Equity is more important for the social cost of methane than climate uncertainty

F. C. Errickson, K. Keller, W. D. Collins, V. Srikrishnan, and D. Anthoff

Nature (April 2021)

DOI: 10.1038/s41586-021-03386-6

The social cost of methane (SC-CH4) measures the economic loss of welfare caused by emitting one tonne of methane into the atmosphere. This valuation may in turn be used in cost-benefit analyses or to inform climate policies1-3. However, current SC-CH4 estimates have not included key scientific findings and observational constraints.

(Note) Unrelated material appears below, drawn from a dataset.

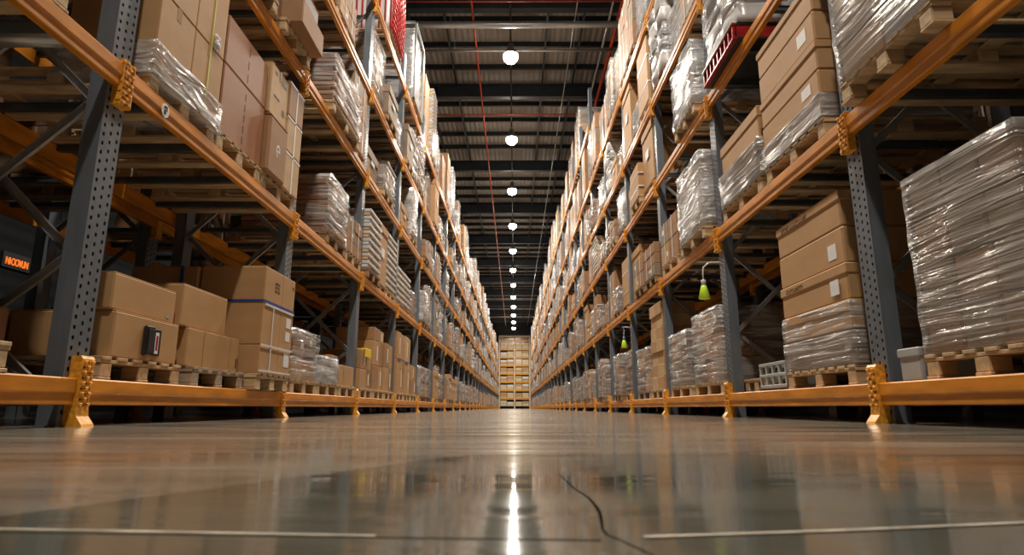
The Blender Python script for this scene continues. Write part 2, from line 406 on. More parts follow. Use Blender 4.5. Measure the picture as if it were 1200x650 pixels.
def rpost_mesh(h):
    b_ = MB()
    b_.box(-.1, 0, -.08, -.074, 0, h, 'post'); b_.box(-.1, 0, .074, .08, 0, h, 'post'); b_.box(-.004, 0, -.08, .08, 0, h, 'post')
    b_.box(-.11, .01, -.095, .095, 0, .008, 'post')
    return b_.mesh('post')
PM = {7.1: post_mesh(7.1), 10: post_mesh(9.4)}
RM = {7.1: rpost_mesh(7.1), 10: rpost_mesh(9.4)}
def beam_mb(L, b_=None, yc=0, zc=0, xo=0, sg=1):
    b_ = b_ or MB()
    p = [(.002, -.065), (.036, -.065), (.042, -.06), (.042, -.012), (.05, -.004), (.05, .058), (.044, .065), (.002, .065)]
    b_.prism([(xo+sg*a, zc+z) for a, z in p], yc-L/2, yc+L/2, 'orange')
    return b_
BM_ = {S: beam_mb(PITCH[S]-.09).mesh('beam') for S in (-1, 1)}
def connector_mb(b_=None, o=(0, 0, 0), sg=1):
    b_ = b_ or MB(); x, y, z = o
    def bx(a0, a1, c0, c1, e0, e1, m='orange_rough', bv=0):
        A, B = sorted((x+sg*a0, x+sg*a1)); b_.box(A, B, y+c0, y+c1, z+e0, z+e1, m, bv)
    bx(.001, .056, -.046, -.040, -.17, .09); bx(.001, .056, .040, .046, -.17, .09)
    bx(.001, .052, -.04, .04, -.17, .09, 'orange_rough', 0)
    return b_
def connector_near():
    b_ = connector_mb()
    rr = random.Random(3)
    for r_ in range(9):                               # rough hooks and slots on the plate
        for c in (-1, 0, 1):
            zz = -.155+r_*.029; yy = c*.026+rr.uniform(-.003, .003)
            if (r_+c) % 2: b_.box(.052, .0665, yy-.011, yy+.011, zz-.008, zz+.01, 'orange_rough', .003)
            else: b_.box(.0515, .0535, yy-.006, yy+.006, zz-.007, zz+.006, 'ink')
    for r_ in range(5):
        for sd in (-1, 1): b_.box(.03, .054, sd*.046-.004, sd*.046+.004, -.15+r_*.055, -.125+r_*.055, 'orange_rough', .002)
    return b_.mesh('connector')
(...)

Here we estimate the SC-CH4 by incorporating the recent upward revision of 25 per cent to calculations of the radiative forcing of methane4, combined with calibrated reduced-form global climate models and an ensemble of integrated assessment models (IAMs). Our multi-model mean estimate for the SC-CH4 is US$933 per tonne of CH4 (5-95 per cent range, US$471-1,570 per tonne of CH4) under a high-emissions scenario (Representative Concentration Pathway (RCP) 8.5), a 22 per cent decrease compared to estimates based on the climate uncertainty framework used by the US federal government5. Our ninety-fifth percentile estimate is 51 per cent lower than the corresponding figure from the US framework. Under a low-emissions scenario (RCP 2.6), our multi-model mean decreases to US$710 per tonne of CH4. Tightened equilibrium climate sensitivity estimates paired with the effect of previously neglected relationships between uncertain parameters of the climate model lower these estimates. We also show that our SC-CH4 estimates are sensitive to model combinations; for example, within one IAM, different methane cycle sub-models can induce variations of approximately 20 per cent in the estimated SC-CH4. But switching IAMs can more than double the estimated SC-CH4. Extending our results to account for societal concerns about equity produces SC-CH4 estimates that differ by more than an order of magnitude between low- and high-income regions. Our central equity-weighted estimate for the USA increases to US$8,290 per tonne of CH4 whereas our estimate for sub-Saharan Africa decreases to US$134 per tonne of CH4.